NOAA’s tracks rising tides on its online Tides and Currents map.  The Tides and Currents station map for your area can be found here.

UW’s King Tides Program

Climate scientists in Washington state help localize the issues in granular detail. One such expert is Bridget Trosin, a coastal policy specialist at the University of Washington’s College of the Environment. She coordinates the Washington King Tides Program at UW.

“I’ve been here for 10 years, and with the King Tides Program for probably nine years,’’ the Bellingham native says. “I cover the whole coast and Puget Sound.’’

Trosin sees her job as similar to the NOAA’s mission to study, educate and inform, but on a local and regional level.

“King tides are something that happens naturally,” Trosin said. “Spring tides happen during our winter and we see storms then, which can cause flooding and damage. We address how communities can prepare, what we can do about it.’’

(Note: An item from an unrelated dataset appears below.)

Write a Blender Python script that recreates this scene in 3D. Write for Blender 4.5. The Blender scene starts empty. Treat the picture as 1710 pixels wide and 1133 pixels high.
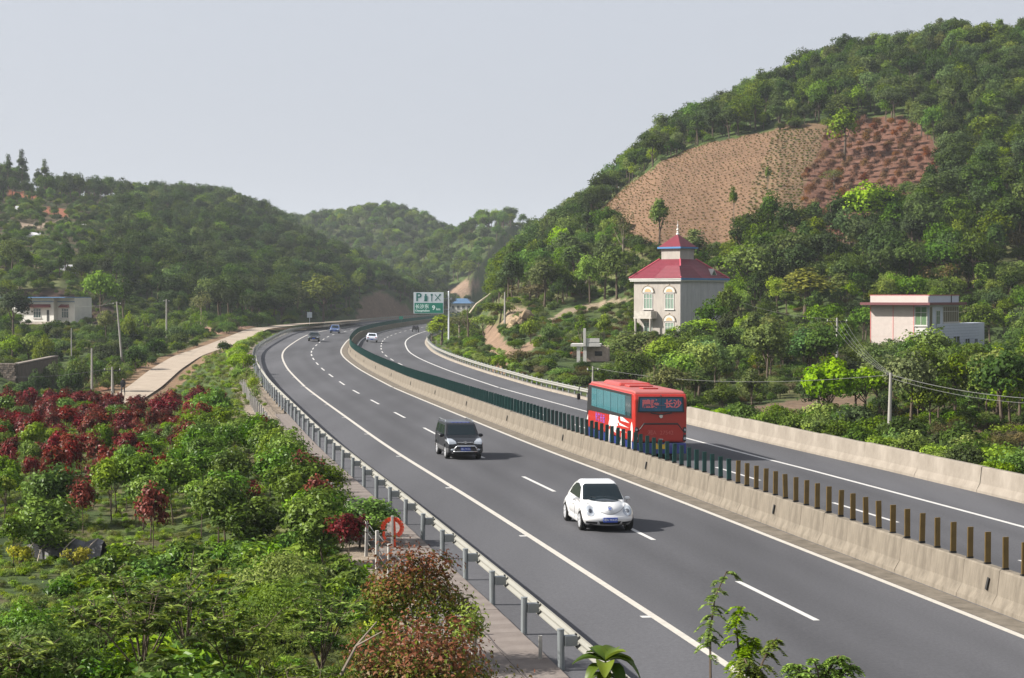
import bpy, bmesh, math, random
import numpy as np
from mathutils import Vector, Matrix
S = bpy.context.scene
COL = S.collection
R_ = math.radians
# ------------------------------------------------------------------ camera
EYE = 7.75
cam_d = bpy.data.cameras.new('camera'); cam = bpy.data.objects.new('camera', cam_d); COL.objects.link(cam)
cam.location = (0, 0, EYE)
PITCH = math.atan(74.5 / 3100)
cam.rotation_euler = (math.pi / 2 - PITCH, 0, 0)
cam_d.sensor_width = 36; cam_d.lens = 3100 / 1710 * 36
cam_d.clip_start = 0.5; cam_d.clip_end = 30000
S.camera = cam
# ------------------------------------------------------------------ sky and sun
SUN_EL, SUN_AZ = R_(36), R_(-97)          # azimuth from +Y (into the picture) towards +X; negative = left
w = bpy.data.worlds.new('World'); S.world = w; w.use_nodes = True
nt = w.node_tree; nt.nodes.clear()
sky = nt.nodes.new('ShaderNodeTexSky'); sky.sky_type = 'NISHITA'; sky.sun_disc = False
sky.sun_elevation = SUN_EL; sky.sun_rotation = SUN_AZ
sky.air_density = 1.0; sky.dust_density = 6.0; sky.ozone_density = 1.0
hs = nt.nodes.new('ShaderNodeHueSaturation'); hs.inputs['Saturation'].default_value = 0.55
mx = nt.nodes.new('ShaderNodeMix'); mx.data_type = 'RGBA'; mx.inputs[0].default_value = 0.60
mx.inputs[7].default_value = (7.4, 7.8, 8.8, 1)      # pale spring haze
bg = nt.nodes.new('ShaderNodeBackground'); bg.inputs['Strength'].default_value = 0.05
ow = nt.nodes.new('ShaderNodeOutputWorld')
nt.links.new(sky.outputs[0], hs.inputs['Color']); nt.links.new(hs.outputs[0], mx.inputs[6])
nt.links.new(mx.outputs[2], bg.inputs[0]); nt.links.new(bg.outputs[0], ow.inputs[0])
sl = bpy.data.lights.new('sun', 'SUN'); sl.energy = 5.0; sl.angle = R_(0.9); sl.color = (1.0, 0.95, 0.87)
so = bpy.data.objects.new('sun', sl); COL.objects.link(so)
_d = Vector((math.sin(SUN_AZ) * math.cos(SUN_EL), math.cos(SUN_AZ) * math.cos(SUN_EL), math.sin(SUN_EL)))
so.rotation_euler = _d.to_track_quat('Z', 'Y').to_euler(); so.location = (-40, 0, 60)
vs = S.view_settings; vs.view_transform = 'Standard'; vs.look = 'None'; vs.exposure = 1.1; vs.gamma = 1
vs.use_curve_mapping = False
S.cycles.max_bounces = 6; S.cycles.diffuse_bounces = 2; S.cycles.glossy_bounces = 2
S.cycles.transmission_bounces = 4; S.cycles.volume_bounces = 0; S.cycles.transparent_max_bounces = 8
S.cycles.use_denoising = True

# ------------------------------------------------------------------ helpers
def px(X, Y, Z):
    """where a point of the place falls in the 1710 x 1133 photograph"""
    cp, sp = math.cos(PITCH), math.sin(PITCH)
    Zr = np.asarray(Z) - EYE; Y = np.asarray(Y)
    dep = np.maximum(Y * cp - Zr * sp, .1); up = Y * sp + Zr * cp
    return 855 + 3100 * np.asarray(X) / dep, 566.5 - 3100 * up / dep

def mesh_np(name, verts, faces, mat=None, uvcol=None, smooth=False):
    """verts (n,3), faces (m,k) numpy"""
    me = bpy.data.meshes.new(name)
    verts = np.asarray(verts, np.float32); faces = np.asarray(faces, np.int32)
    me.vertices.add(len(verts)); me.vertices.foreach_set('co', verts.ravel())
    k = faces.shape[1]; m = len(faces)
    me.loops.add(m * k); me.loops.foreach_set('vertex_index', faces.ravel())
    me.polygons.add(m); me.polygons.foreach_set('loop_start', np.arange(0, m * k, k, dtype=np.int32))
    me.polygons.foreach_set('loop_total', np.full(m, k, np.int32))
    if smooth: me.polygons.foreach_set('use_smooth', np.ones(m, bool))
    if uvcol is not None:
        for nm, arr in uvcol.items():
            a = me.attributes.new(nm, 'FLOAT_COLOR', 'POINT')
            c = np.ones((len(verts), 4), np.float32); arr = np.asarray(arr, np.float32)
            c[:, :3] = arr if arr.ndim == 2 else arr[:, None]
            a.data.foreach_set('color', c.ravel())
    me.update(calc_edges=True)
    if mat: me.materials.append(mat)
    return me

def link(name, me, parent=None, loc=None, rotz=None, kind=None):
    o = bpy.data.objects.new(name, me); COL.objects.link(o)
    if parent is not None: o.parent = parent
    if loc is not None: o.location = loc
    if rotz is not None: o.rotation_euler = (0, 0, rotz)
    if kind: o['kind'] = kind
    return o

def tag(o, label=None, cat=None, group=None, kind=None):
    if label: o['label'] = label
    if cat: o['category'] = cat
    if group: o['group'] = group
    if kind: o['kind'] = kind
    return o

def thing(name, label, cat, loc=(0, 0, 0), rz=0, group=None):
    o = bpy.data.objects.new(name, None); COL.objects.link(o)
    o.empty_display_size = .2
    o.location = loc; o.rotation_euler = (0, 0, rz)
    return tag(o, label, cat, group)

def dup(o, parent=None):
    c = o.copy(); COL.objects.link(c)
    if parent is not None: c.parent = parent
    for ch in o.children: dup(ch, c)
    return c

class B:
    """collects boxes, prisms and tubes into one mesh"""
    def __init__(s): s.bm = bmesh.new()
    def box(s, c, d, rz=0, bev=0, rx=0, ry=0, taper=None):
        m = Matrix.Translation(c) @ Matrix.Rotation(rz, 4, 'Z') @ Matrix.Rotation(ry, 4, 'Y') @ Matrix.Rotation(rx, 4, 'X') @ Matrix.Diagonal((d[0], d[1], d[2], 1))
        r = bmesh.ops.create_cube(s.bm, size=1, matrix=Matrix())
        vs_ = r['verts']
        if taper:
            for v in vs_:
                if v.co.z > 0: v.co.x *= taper[0]; v.co.y *= taper[1]
        bmesh.ops.transform(s.bm, matrix=m, verts=vs_)
        if bev:
            es = list({e for v in vs_ for e in v.link_edges})
            bmesh.ops.bevel(s.bm, geom=es, offset=bev, segments=2, affect='EDGES', profile=.5)
        return s
    def tube(s, pts, r, seg=8, cap=True):
        pts = [Vector(p) for p in pts]
        rs = r if isinstance(r, (list, tuple)) else [r] * len(pts)
        rings = []
        for i, p in enumerate(pts):
            t = (pts[min(i + 1, len(pts) - 1)] - pts[max(i - 1, 0)]).normalized()
            a = t.orthogonal().normalized() if abs(t.z) < .99 else Vector((1, 0, 0))
            if i: 
                a = prev - t * prev.dot(t); a.normalize()
            prev = a; b = t.cross(a)
            rings.append([s.bm.verts.new(p + (a * math.cos(2 * math.pi * k / seg) + b * math.sin(2 * math.pi * k / seg)) * rs[i]) for k in range(seg)])
        for q0, q1 in zip(rings, rings[1:]):
            for k in range(seg):
                s.bm.faces.new((q0[k], q0[(k + 1) % seg], q1[(k + 1) % seg], q1[k]))
        if cap:
            s.bm.faces.new(rings[0][::-1]); s.bm.faces.new(rings[-1])
        return s
    def prism(s, prof, y0, y1, axis='y', bev=0):
        """prof: list of (a,b); extruded between y0 and y1 along axis"""
        def P(a, b, t):
            return (a, t, b) if axis == 'y' else (t, a, b) if axis == 'x' else (a, b, t)
        f = [s.bm.verts.new(P(a, b, y0)) for a, b in prof]
        g = [s.bm.verts.new(P(a, b, y1)) for a, b in prof]
        n = len(prof); fs = []
        fs.append(s.bm.faces.new(f)); fs.append(s.bm.faces.new(g[::-1]))
        for i in range(n):
            fs.append(s.bm.faces.new((f[i], g[i], g[(i + 1) % n], f[(i + 1) % n])))
        bmesh.ops.recalc_face_normals(s.bm, faces=fs)
        if bev:
            es = list({e for q in fs for e in q.edges})
            bmesh.ops.bevel(s.bm, geom=es, offset=bev, segments=2, affect='EDGES', profile=.5)
        return s
    def ball(s, c, r, sub=2, sc=(1, 1, 1)):
        m = Matrix.Translation(c) @ Matrix.Diagonal((*sc, 1))
        bmesh.ops.create_icosphere(s.bm, subdivisions=sub, radius=r, matrix=m); return s
    def cyl(s, c, r, h, axis='z', seg=20, r2=None, bev=0):
        rot = {'z': Matrix(), 'x': Matrix.Rotation(math.pi / 2, 4, 'Y'), 'y': Matrix.Rotation(-math.pi / 2, 4, 'X')}[axis]
        q = bmesh.ops.create_cone(s.bm, cap_ends=True, segments=seg, radius1=r, radius2=r if r2 is None else r2, depth=h, matrix=Matrix.Translation(c) @ rot)
        return s
    def quad(s, a, b, c, d):
        s.bm.faces.new([s.bm.verts.new(p) for p in (a, b, c, d)]); return s
    def mesh(s, name, mat, smooth=False):
        me = bpy.data.meshes.new(name)
        bmesh.ops.recalc_face_normals(s.bm, faces=s.bm.faces)
        s.bm.to_mesh(me); s.bm.free()
        if mat: me.materials.append(mat)
        if smooth: me.polygons.foreach_set('use_smooth', np.ones(len(me.polygons), bool))
        return me
    def obj(s, name, mat, parent=None, loc=None, rotz=None, smooth=False, kind=None):
        return link(name, s.mesh(name, mat, smooth), parent, loc, rotz, kind)

# ------------------------------------------------------------------ materials
def mat(name, col, rough=.7, metal=0, spec=.5, var=0, vscale=3, bump=0, bscale=40, col2=None, coat=0, stretch=None, dirt=0):
    m = bpy.data.materials.new(name); m.use_nodes = True; n = m.node_tree; nd = n.nodes
    p = nd['Principled BSDF']
    p.inputs['Base Color'].default_value = (*col, 1); p.inputs['Roughness'].default_value = rough
    p.inputs['Metallic'].default_value = metal; p.inputs['Specular IOR Level'].default_value = spec * (.25 if rough > .75 else 1)
    p.inputs['Coat Weight'].default_value = coat; p.inputs['Coat Roughness'].default_value = .06
    tc = nd.new('ShaderNodeTexCoord'); mp = nd.new('ShaderNodeMapping')
    n.links.new(tc.outputs['Object'], mp.inputs[0])
    if stretch: mp.inputs['Scale'].default_value = stretch
    if var or col2:
        t = nd.new('ShaderNodeTexNoise'); t.inputs['Scale'].default_value = vscale; t.inputs['Detail'].default_value = 6
        t.inputs['Roughness'].default_value = .65
        n.links.new(mp.outputs[0], t.inputs[0])
        r = nd.new('ShaderNodeMapRange'); r.inputs[1].default_value = .3; r.inputs[2].default_value = .7
        n.links.new(t.outputs[0], r.inputs[0])
        mixn = nd.new('ShaderNodeMix'); mixn.data_type = 'RGBA'
        c2 = col2 or tuple(c * (1 - var) for c in col)
        mixn.inputs[6].default_value = (*c2, 1); mixn.inputs[7].default_value = (*col, 1)
        n.links.new(r.outputs[0], mixn.inputs[0]); n.links.new(mixn.outputs[2], p.inputs['Base Color'])
    if bump:
        t2 = nd.new('ShaderNodeTexNoise'); t2.inputs['Scale'].default_value = bscale; t2.inputs['Detail'].default_value = 4
        n.links.new(mp.outputs[0], t2.inputs[0])
        b = nd.new('ShaderNodeBump'); b.inputs['Strength'].default_value = bump; b.inputs['Distance'].default_value = .02
        n.links.new(t2.outputs[0], b.inputs['Height']); n.links.new(b.outputs[0], p.inputs['Normal'])
    return m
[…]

Trosin said that Puget Sound is strongly tidal. “There are certain areas of Puget Sound that flood repeatedly. In West Seattle, the stairs going down to the Sound are covered by water.’’

King tide parties

Trosin’s underlying messaging is serious but she tries to make it fun. It’s a distinctive touch in a scientific field of study that can get technical fast and become, umm, a little dry.

Gig Harbor Police captured the scenes above and below at Skansie Brothers Park.

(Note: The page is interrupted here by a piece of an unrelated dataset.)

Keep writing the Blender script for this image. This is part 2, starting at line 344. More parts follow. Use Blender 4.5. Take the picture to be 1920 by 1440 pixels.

Gig Harbor Police captured this scene during a king tide at Skansie Brothers Park in January 2022.

“I’m sometimes asked to deliver a talk by, let’s say, a yacht club. They’ll say, ‘Can you give a talk on king tides?’ I say ‘Sure.’ And I’ll often reach out and say, “Hey, I’d like to host a king tides party. It’s super-casual. I bring coffee and donuts.’ They tend to occur early in the morning, when the tides are running strong. People have to get up when it’s dark, and wait till it’s light enough to see the photos.’’

King tides party people take a lot of photos, and that’s where the fun becomes useful. Trosin encourages people around the state to take photos of local landmarks when powerful king tides roll in, then send some to MyCoast, which tracks such tides. The images help environmental researchers map and measure the effects of very high tides, she said.

Waterside Washingtonians can track when king tides are predicted through the King Tides Program’s online calendar.